When Ken Feinberg was fending off criticisms of his methodology, he inferred the process was open to alterations should conditions in the Gulf require it so…well, in the case of the oyster business, looks like we’ll soon find out if that was true because for them, the conditions have changed.
With the swelling of the Mississippi River, no doubt many of you are aware of the Bonnet Carre spillway being opened earlier this week, done to release pressure on the levees around New Orleans. Many are also aware the resulting flooding has the potential to destroy the oyster crops…again. The past few years…between the hurricanes, British Petroleum’s spill in the Gulf and the freshwater diversion to combat the spill, all of it has seen people in the oyster business take hit after hit.

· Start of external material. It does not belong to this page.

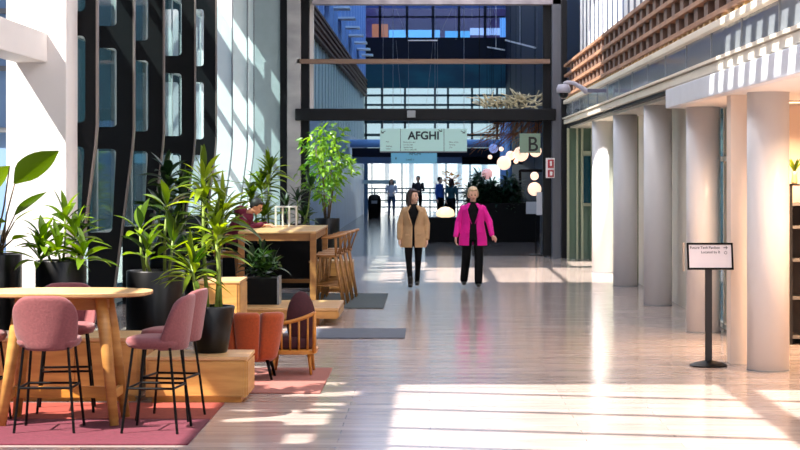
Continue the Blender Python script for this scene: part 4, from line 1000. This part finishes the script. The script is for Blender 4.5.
def head(t, c, yaw=0, pitch=0, hairm=None, style='long', skin=SKIN, s=1.0):
    """head mesh is part of body; returns list of shapes for it, and builds eyes, mouth, hair as children"""
    Rm = Matrix.Rotation(yaw, 3, 'Z') @ Matrix.Rotation(pitch, 3, 'X')
    c = Vector(c); W = lambda x, y, z: c + Rm @ Vector((x, y, z))*s
    def shapes(b):
        b.ball(W(0, .012, .022), .074*s, .092*s, .092*s, 20, Rm)
        b.ball(W(0, -.022, -.035), .056*s, .060*s, .072*s, 18, Rm)
        b.ball(W(0, -.052, -.088), .026*s, .024*s, .022*s, 12, Rm)
        b.tube([W(0, -.078, .010), W(0, -.098, -.022), W(0, -.084, -.036)], [.009*s, .013*s, .010*s], 10)
        for sx in (-1, 1):
            b.ball(W(sx*.074, .012, -.008), .010*s, .018*s, .029*s, 10, Rm); b.ball(W(sx*.034, -.060, -.022), .022*s, .02*s, .022*s, 10, Rm)
    def extras():
        b = MB()
        for sx in (-1, 1): b.ball(W(sx*.029, -.077, .004), .0125*s, .008*s, .0075*s, 10, Rm)
        b.build('eyes', mat('eye_dark', (42, 30, 28), .2), t, smooth=True)
        b = MB()
        for sx in (-1, 1): b.tube([W(sx*.045, -.073, .022), W(sx*.03, -.084, .027), W(sx*.015, -.083, .023)], .0035*s, 6)
        b.build('eyebrows', hairm, t, smooth=True)
        MB().tube([W(-.022, -.083, -.058), W(0, -.091, -.056), W(.022, -.083, -.058)], [.004*s, .0065*s, .004*s], 8).build('mouth', mat('lips', (172, 84, 82), .5), t, smooth=True)
        b = MB()
        b.ball(W(0, .030, .038), .086*s, .090*s, .090*s, 20, Rm)
        b.ball(W(0, -.030, .085), .060*s, .050*s, .026*s, 14, Rm)
        if style == 'long':
            for sx in (-1, 1):
                capsule(b, [W(sx*.070, .010, .03), W(sx*.082, .015, -.05), W(sx*.088, .02, -.14), W(sx*.078, .0, -.20)], [.026*s, .030*s, .032*s, .016*s])
            capsule(b, [W(0, .07, .02), W(0, .085, -.08), W(0, .07, -.19)], [.07*s, .072*s, .05*s])
        elif style == 'tied':
            for sx in (-1, 1): capsule(b, [W(sx*.066, .0, .04), W(sx*.074, .025, -.02), W(sx*.06, .05, -.06)], [.024*s, .024*s, .022*s])
            b.ball(W(0, .10, .01), .05*s, .045*s, .05*s, 14, Rm); b.ball(W(0, .05, -.03), .07*s, .06*s, .06*s, 14, Rm)
        else:
            for sx in (-1, 1): capsule(b, [W(sx*.070, .01, .04), W(sx*.072, .03, -.01)], [.018*s, .014*s])
            b.ball(W(0, .055, -.005), .07*s, .055*s, .06*s, 14, Rm)
        b.fuse('hair', hairm, t, .008, 2)
    return shapes, extras

def walker(label, loc, rz, H, arms, legs, mats, hd, group=None, coat=None, vox=.009, voxc=.011, open_front=True, hand_dirs=None, dress=None):
    """H scales a 1.68 m figure; arms/legs give joints; coat = (hem z, hem rx, shoulder x)"""
    s = H/1.68
    t = thing('person', label, 'person', loc, rz, group)
    V = lambda p: Vector(p)*s
    skin, top, jack, trou, shoe, hairm = mats
    shp, ext = head(t, V(hd['c']), hd.get('yaw', 0), hd.get('pitch', 0), hairm, hd['style'], skin, s)
    b = MB(); shp(b)
    capsule(b, [V((0, .02, 1.34)), V((0, .012, 1.42)), Vector(V(hd['c'])) + Vector((0, .015, -.05))*s], [.060*s, .048*s, .046*s])
    b.rings([tuple(V((0, .01, z))) + (rx*s, ry*s) for z, rx, ry in ((.84, .13, .10), (.92, .160, .11), (1.05, .125, .095), (1.2, .145, .105), (1.32, .15, .095), (1.38, .08, .07))], 20)
    for side in ('L', 'R'):
        a = [V(p) for p in arms[side]]
        capsule(b, a, [.045*s, .036*s, .024*s]); 
        hdir, pn, ts = (hand_dirs or {}).get(side, ((0, -.15, -1), (1 if side == 'L' else -1, 0, 0), 1))
        hand(b, a[2], hdir, pn, s, ts)
        l = [V(p) for p in legs[side]]
        capsule(b, l, [.070*s, .044*s, .028*s]); b.ball(l[2] + Vector((0, -.035, -.035))*s, .026*s, .07*s, .02*s, 12)
    b.fuse('body', skin, t, vox, 3); 
    # trousers
    b = MB()
    b.rings([tuple(V((0, .01, z))) + (rx*s, ry*s) for z, rx, ry in ((.80, .150, .115), (.90, .172, .122), (1.0, .140, .108))], 20)
    for side in ('L', 'R'):
        l = [V(p) for p in legs[side]]; capsule(b, [l[0], l[1], l[2] + Vector((0, 0, .02))*s], [.088*s, mats_k[0]*s, mats_k[1]*s])
    b.fuse('trousers', trou, t, voxc, 3)
    for side in ('L', 'R'):
        l = [V(p) for p in legs[side]]; b = MB(); toe = l[2]
        zf = toe.z - .075*s
        capsule(b, [l[2] + Vector((0, .0, .08))*s, Vector((toe.x, toe.y+.01*s, zf+.045*s))], [.045*s, .043*s])
        b.ball(Vector((toe.x, toe.y-.055*s, zf+.032*s)), .040*s, .10*s, .033*s, 16); b.ball(Vector((toe.x, toe.y+.02*s, zf+.02*s)), .032*s, .035*s, .022*s, 12)
        b.fuse('shoe', shoe, t, .008, 2)
    # shirt under the coat
    b = MB()
    b.rings([tuple(V((0, .008, z))) + (rx*s, ry*s) for z, rx, ry in ((.90, .165, .122), (1.05, .138, .113), (1.2, .158, .122), (1.30, .155, .108), (1.37, .10, .082), (1.42, .060, .058))], 24)
    if not coat:
        for side in ('L', 'R'):
            a = [V(p) for p in arms[side]]; capsule(b, [a[0], a[1], a[1]+(a[2]-a[1])*.92], [.056*s, .046*s, .034*s])
    b.fuse('top', top, t, voxc, 2)
    if coat:
        hem, hrx, wrx = coat
        b = MB(); n = 40; rr = ((hem, hrx, .150), (hem+.12, hrx*.985, .148), (1.05, wrx, .135), (1.18, .176, .140), (1.29, .186, .128), (1.36, .135, .102), (1.40, .080, .075))
        # open shell with a gap at the front that widens to the neck
        O, I = [], []
        for z, rx, ry in rr:
            g = coat_gap(z); ro, ri = [], []
            for k in range(n+1):
                a = -PI/2 + g + (2*PI-2*g)*k/n
                ro.append(b.bm.verts.new(V((rx*math.cos(a), .008+ry*math.sin(a), z)))); ri.append(b.bm.verts.new(V(((rx-.022)*math.cos(a), .008+(ry-.022)*math.sin(a), z))))
            O.append(ro); I.append(ri)
        m_ = len(rr)
        for j in range(m_-1):
            for k in range(n):
                b.bm.faces.new((O[j][k], O[j][k+1], O[j+1][k+1], O[j+1][k])); b.bm.faces.new((I[j][k], I[j+1][k], I[j+1][k+1], I[j][k+1]))
            for k in (0, n): b.bm.faces.new((O[j][k], O[j+1][k], I[j+1][k], I[j][k]))
        for j in (0, m_-1):
            for k in range(n): b.bm.faces.new((O[j][k], O[j][k+1], I[j][k+1], I[j][k]))
        for side in ('L', 'R'):
            a = [V(p) for p in arms[side]]; capsule(b, [a[0], a[1], a[1]+(a[2]-a[1])*.93], [.064*s, .056*s, .044*s])
        j = b.fuse('blazer', jack, t, .009, 2)
        for sx in (-1, 1):   # lapels
            lb = MB(); pts = [(sx*.050, -.090, 1.395), (sx*.105, -.112, 1.30), (sx*.085, -.128, 1.20), (sx*.028, -.140, 1.06)]
            lb.tube([V(p) for p in pts], [.012*s, .017*s, .014*s, .006*s], 8); lb.build('lapel', jack, j, smooth=True)
            lb = MB().box(sx*.06*s, sx*.135*s, -.162*s, -.140*s, (hem+.20)*s, (hem+.225)*s).build('pocket_flap', jack, j)
    ext()
    return t
mats_k = (.062, .046)
coat_gap = lambda z: .10 if z < 1.06 else .10 + (z-1.06)*1.9
BLK = mat('black_cloth', (8, 8, 10), .8, spec=.2, var=.2, scale=(20, 20, 20)); BOOT = mat('black_leather', (14, 13, 14), .35)
BROWNH = mat('brown_hair', (62, 36, 27), .5, var=.5, scale=(30, 30, 6)); BLONDE = mat('blonde_hair', (222, 190, 148), .5, var=.25, scale=(30, 30, 6)); BLKH = mat('black_hair', (12, 9, 9), .6, var=.4, scale=(30, 30, 6))
mats_k = (.056, .040)
# woman in camel blazer, mid stride, looking to her left (picture right)
walker('woman in a camel blazer and black leggings walking, looking towards the woman in pink', (PX(413.5, 31.6), 31.6, 0), R(0), 1.66,
    {'L': [(-.150, .02, 1.305), (-.225, .03, 1.08), (-.235, -.03, .83)], 'R': [(.150, .02, 1.305), (.225, .04, 1.08), (.225, .0, .83)]},
    {'L': [(-.085, 0, .86), (-.080, -.08, .48), (-.050, -.16, .095)], 'R': [(.085, 0, .86), (.078, -.03, .48), (.062, .17, .11)]},
    (SKIN, BLK, mat('camel_wool', (204, 164, 120), .8, var=.12, scale=(8, 8, 8)), BLK, BOOT, BROWNH), dict(c=(.0, -.01, 1.55), yaw=R(50), style='long'), coat=(.69, .215, .165))
# woman in pink blazer
mats_k = (.074, .066)
coat_gap = lambda z: .30 if z < 1.12 else .30 + (z-1.12)*1.5
walker('blonde woman in a bright magenta blazer and black trousers walking and looking down', (PX(473, 31.7), 31.7, 0), R(0), 1.70,
    {'L': [(-.155, .02, 1.305), (-.24, .05, 1.08), (-.285, -.05, .85)], 'R': [(.155, .02, 1.305), (.27, .03, 1.09), (.31, -.08, .87)]},
    {'L': [(-.09, 0, .86), (-.115, .0, .48), (-.145, .17, .11)], 'R': [(.09, 0, .86), (.095, -.08, .48), (.085, -.16, .095)]},
    (SKIN, BLK, mat('magenta_wool', (240, 22, 158), .8, var=.12, scale=(8, 8, 8)), BLK, BOOT, BLONDE), dict(c=(0, -.025, 1.545), yaw=R(4), pitch=R(14), style='tied'), coat=(.70, .235, .185),
    hand_dirs={'R': ((.55, -.5, -.6), (-.3, -.6, -.2), 1)})
mats_k = (.062, .046)
# person at the tall table
def seated(label, loc, rz):
    t = thing('person', label, 'person', loc, rz)
    shp, ext = head(t, (0, -.33, 1.40), 0, R(30), BLKH, 'short', SKIND)
    b = MB(); shp(b); capsule(b, [(0, -.16, 1.27), (0, -.24, 1.33), (0, -.30, 1.37)], [.06, .05, .048])
    b.rings([(0, 0, .74, .15, .12), (0, -.02, .95, .14, .11), (0, -.10, 1.15, .16, .11), (0, -.15, 1.25, .12, .09)], 20)
    for sx in (-1, 1):
        capsule(b, [(sx*.17, -.13, 1.20), (sx*.24, -.24, 1.06), (sx*.10, -.46, 1.125)], [.045, .036, .024]); hand(b, (sx*.10, -.46, 1.128), (-sx*.35, -1, -.05), (0, 0, -1), 1, -sx)
        capsule(b, [(sx*.09, 0, .80), (sx*.13, -.42, .76), (sx*.13, -.36, .36)], [.08, .055, .036]); b.ball((sx*.13, -.42, .32), .034, .09, .032, 12)
    b.fuse('body', SKIND, t, .012, 3)
    b = MB(); b.rings([(0, 0, .76, .175, .15), (0, .0, .95, .17, .14), (0, -.07, 1.12, .215, .165), (0, -.13, 1.23, .19, .15), (0, -.17, 1.30, .10, .10)], 24)
    for sx in (-1, 1): capsule(b, [(sx*.17, -.13, 1.20), (sx*.24, -.24, 1.07), (sx*.12, -.43, 1.137)], [.075, .062, .042])
    b.ball((0, -.08, 1.33), .13, .11, .09, 16)   # hood down the back
    b.fuse('hoodie', mat('maroon_jersey', (104, 20, 50), .9, var=.2, scale=(10, 10, 10)), t, .013, 3)
    b = MB(); b.rings([(0, 0, .735, .17, .15), (0, 0, .82, .18, .15)], 20)
    for sx in (-1, 1): capsule(b, [(sx*.09, 0, .81), (sx*.13, -.42, .77), (sx*.13, -.36, .40)], [.092, .066, .05])
    b.fuse('trousers', BLK, t, .013, 2)
    for sx in (-1, 1): MB().ball((sx*.13, -.41, .325), .045, .12, .045, 14).build('shoe', BOOT, t, smooth=True)
    ext(); return t
seated('person in a maroon hoodie bent over the tall oak table reading', (-2.93, 28.6, .014), R(80))
dup(b0, (-3.0, 28.6, .014), R(-90), 'oak bar chair on which the person in the maroon hoodie sits')
# far people, at the entrance
AR = {'L': [(-.18, .02, 1.36), (-.24, .0, 1.10), (-.16, -.20, 1.05)], 'R': [(.18, .02, 1.36), (.24, .0, 1.10), (.14, -.20, 1.07)]}
AD = {'L': [(-.18, .02, 1.36), (-.23, .03, 1.10), (-.23, 0, .85)], 'R': [(.18, .02, 1.36), (.23, .03, 1.10), (.23, 0, .85)]}
LG = {'L': [(-.09, 0, .86), (-.10, 0, .48), (-.10, 0, .095)], 'R': [(.09, 0, .86), (.10, -.02, .48), (.10, -.05, .095)]}
JEAN = mat('blue_denim', (50, 74, 116), .8, var=.2, scale=(10, 10, 10)); 
kw = dict(vox=.014, voxc=.016)
hdn = {'L': ((.5, -.7, 0), (.3, 0, -1), 1), 'R': ((-.5, -.7, 0), (-.3, 0, -1), -1)}
walker('woman in a pale top and blue jeans holding something at the far entrance', (PX(391.5, 80), 80, 0), 0, 1.62, AR, LG, (SKIN, mat('pale_top', (176, 186, 206), .8), BLK, JEAN, BOOT, BLKH), dict(c=(0, -.01, 1.55), style='long'), hand_dirs=hdn, **kw)
walker('person in a dark jacket standing right of the woman in jeans at the entrance', (PX(418, 78), 78, 0), R(-20), 1.76, AR, LG, (SKIN, mat('dark_navy_top', (24, 26, 38), .8), BLK, BLK, BOOT, BLKH), dict(c=(0, -.01, 1.55), style='short'), hand_dirs=hdn, **kw)
walker('person in a bright blue shirt standing behind the camel blazer woman', (PX(440, 72), 72, 0), R(60), 1.74, AD, LG, (SKIN, mat('bright_blue_shirt', (38, 90, 180), .8), BLK, BLK, BOOT, BLKH), dict(c=(0, -.01, 1.55), style='short'), **kw)
walker('person in a dark teal top standing next to the one in bright blue', (PX(451.5, 71), 71, 0), R(150), 1.68, AD, LG, (SKIN, mat('dark_teal_shirt', (24, 72, 86), .8), BLK, BLK, BOOT, BROWNH), dict(c=(0, -.01, 1.55), style='long'), **kw)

Less well known, as a result of the Hurricanes Katrina and Rita, many in the oyster business entered into a part-government, part-private insurance program so when Hurricane Gustav hit, many were able to rebuild and survive with the help of this insurance…so, more flooding on the way due to the Mississippi River and yes, that’s unfortunate but thank God there’s that insurance, right?
Wrong.
With the water diversion to fight the oil spill wrecking the oyster beds, the government determined they couldn’t renew the insurance program because there wouldn’t be enough of a crop. So, with the opening of the Bonnet Carre and in turn the Morganza spillway…any more damage, which in some parts will be considered total…will have to be suffered without the business saving assistance of the insurance this time…

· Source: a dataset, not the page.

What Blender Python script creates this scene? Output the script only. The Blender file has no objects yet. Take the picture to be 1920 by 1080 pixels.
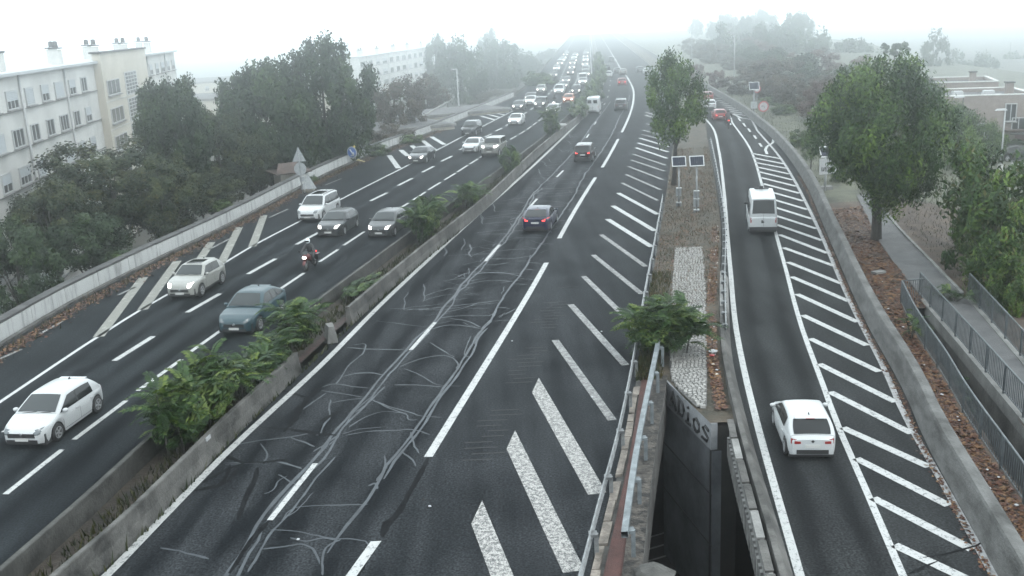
import bpy, math, random
import numpy as np
from mathutils import Vector, Matrix, noise as mnoise

# ------------------------------------------------------------------ camera, sky, sun, exposure
SC = bpy.context.scene
COL = SC.collection
random.seed(7)
F, PITCH, ROLL, H = 1850.0, 0.266, -0.047, 12.6
_cp, _sp, _cr, _sr = math.cos(PITCH), math.sin(PITCH), math.cos(ROLL), math.sin(ROLL)

cam_data = bpy.data.cameras.new('camera')
cam_data.sensor_width = 36.0
cam_data.lens = 36.0 * F / 1920.0
cam_data.clip_start = 0.1
cam_data.clip_end = 5000
cam = bpy.data.objects.new('camera', cam_data)
COL.objects.link(cam)
right = Vector((_cr, _sr * _sp, _sr * _cp))
up = Vector((-_sr, _cr * _sp, _cr * _cp))
back = Vector((0, -_cp, _sp))
M = Matrix((right, up, back)).transposed().to_4x4()
M.translation = (0, 0, H)
cam.matrix_world = M
SC.camera = cam

world = bpy.data.worlds.new('World')
SC.world = world
world.use_nodes = True
wn, wl = world.node_tree.nodes, world.node_tree.links
bg = wn['Background']
sky = wn.new('ShaderNodeTexSky')
sky.sky_type = 'NISHITA'
sky.sun_disc = False
SUN_EL, SUN_AZ = math.radians(52), math.radians(140)
sky.sun_elevation = SUN_EL
sky.sun_rotation = SUN_AZ
sky.air_density = 1.0
sky.dust_density = 4.0
# overcast: the cloud sheet evens the blue sky out to a pale grey white
mixw = wn.new('ShaderNodeMixRGB')
mixw.inputs[0].default_value = 0.86
mixw.inputs[2].default_value = (19.6, 21.8, 22.7, 1)
wl.new(sky.outputs[0], mixw.inputs[1])
wl.new(mixw.outputs[0], bg.inputs[0])
bg.inputs[1].default_value = 0.105

sun_d = bpy.data.lights.new('sun', 'SUN')
sun_d.energy = 0.9
sun_d.angle = math.radians(20)
sun_d.color = (1.0, 0.97, 0.92)
sun = bpy.data.objects.new('sun', sun_d)
COL.objects.link(sun)
sd = Vector((math.sin(SUN_AZ) * math.cos(SUN_EL), math.cos(SUN_AZ) * math.cos(SUN_EL), math.sin(SUN_EL)))
sun.rotation_euler = sd.to_track_quat('Z', 'Y').to_euler()

SC.view_settings.view_transform = 'Standard'
SC.view_settings.look = 'None'
SC.view_settings.exposure = 0.6
SC.view_settings.gamma = 1.0
SC.view_settings.use_curve_mapping = False
SC.cycles.use_denoising = True
SC.cycles.volume_bounces = 8
SC.cycles.max_bounces = 10
SC.cycles.diffuse_bounces = 2
SC.cycles.glossy_bounces = 2
SC.cycles.transparent_max_bounces = 8

# ------------------------------------------------------------------ pixel -> place (1920x1080 measurements)
def ray(u, v):
    a = (u - 960) / F
    b = (540 - v) / F
    x = _cr * a - _sr * b
    y = _sr * a + _cr * b
    return Vector((x, _cp + y * _sp, -_sp + y * _cp))

def G(u, v, z=0.0):
    d = ray(u, v)
    t = (z - H) / d.z
    return Vector((d.x * t, d.y * t, z))

def PY(u, v, Y):
    d = ray(u, v)
    t = Y / d.y
    return Vector((d.x * t, Y, H + d.z * t))

def mpp(Y):
    return Y / (_cp * F)

# ------------------------------------------------------------------ materials
MATS = {}
def tone(c, sat=1.0):
    """darkens base colours, dark ones most, in place of dimmer light at raised exposure"""
    l = .3 * c[0] + .5 * c[1] + .2 * c[2]
    k = .48 + .44 * min(1, l / .75)
    return tuple(max(0.002, (l + (x - l) * sat) * k) for x in c)
def new_mat(name):
    m = bpy.data.materials.new(name)
    m.use_nodes = True
    return m, m.node_tree.nodes, m.node_tree.links, m.node_tree.nodes['Principled BSDF']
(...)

Unless of course, you count Ken Feinberg’s brand of insurance.
And any of you who read this blog regularly will probably realize as far as insurance plans go, Ken’s GCCF policies are about as good as State Farm’s – long on detail and short on payments.
When the GCCF designed their methodology, sure, they were more generous with the oyster workers than others, but with another decimation caused by the Mississippi flooding and a loss of insurance directly attributable to the effects of the oil spill…it would only stand to reason they should now be due additional compensation, as this new blow to their livelihoods will throw off Feinberg’s methodology, thus throwing off the amount he has calculated as final payments to the few people who have so far received them.
Course, it would also stand to reason that if fishermen had damage to their boats while cleaning up the oil from BP’s catastraphuk in the Vessels of Opportunity program that BP would pay to fix their boats too…yeah, but that didn’t happen either.
So once again, we come back to making things right, enough.
And once again, an industry may very well be forced to go back to Ken Feinberg, and ask him to do the morally correct thing by correcting his payment calculations to take into account the loss of this insurance as a result of his employer’s malfeasance.
And once again, Ken will say…
Uh, documentation?
Read the article:
Oysterman: BP left us vulnerable, flood could be “knockout blow”
Have a nice day.
Best wishes to everyone in the Atchafalaya River Basin…good luck.